Britain should shift its focus away from property ownership and look at ways to boost the rental sector instead, many housing experts argue. For many years, the UK has guided its housing policy towards home ownership. It was almost like a rite of passage that you grew up, found work and took out a mortgage. Now, that is no longer the case for a large section of the population. Many people have been priced out of the housing market, while others simply do not want the financial burden of a mortgage or prefer the freedom to move as and when they wish. Also, there is a potential rate rise on the cards, which could leave households struggling to pay their mortgage.

Britain’s policy that home ownership is the best solution for most people has its flaws. It means many people are lumbered with a large, long-term debt and they face losing their home if their circumstances change and they cannot keep up their mortgage repayments. It also means the workforce is less mobile. It is harder to go where the work is if you are paying off a mortgage in another part of the country, so this also affects productivity. Families need to be flexible, particularly when they are starting out in their careers, so that they can move onwards and upwards. A mortgage could be seen as a burden as it ties them to one location.

One answer could be to change mindsets away from ownership and instead build a decent private-rental sector. Unfortunately, in the UK, there are a large number of amateur or accidental landlords who are letting out properties with little or no experience of managing properties and the responsibilities that lie with that. Many other countries have well-established institutional and professional landlords who understand their role and responsibilities. This could be a model which the UK should look at. Instead, those amateur landlords, along with the rogue or criminal ones, mean the profession continues to have a bad reputation. Tenants complain of poor service, lack of security and low-quality living accommodation.
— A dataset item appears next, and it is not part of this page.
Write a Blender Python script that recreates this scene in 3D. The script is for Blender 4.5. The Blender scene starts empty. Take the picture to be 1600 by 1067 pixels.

According to the English Housing Survey, a fifth of rental properties do not have the basic fire safety precautions, while more than one in four rental homes does not meet the Decent Homes Standard.

Jean-Marc Vandevivere, PLATFORM chief executive, argues for the need to establish a thriving build-to-rent sector. PLATFORM, along with other BTR landlords, is also committed to making long-term tenancies available, along with transparent reviews of rents. Quality, private rental homes can boost the UK economy by making it easier for workers to move between jobs and cities. They can also afford to move to areas where they could not afford to buy. At present, an ideal candidate for a particular position could be trapped in another part of the country because he or she cannot sell their property and move. By offering decent rental accommodation, people have the flexibility to move. Build-to-rent is also good for the economy during a downturn, because people are more likely to consider renting as an option in a tough economic climate, rather than buying.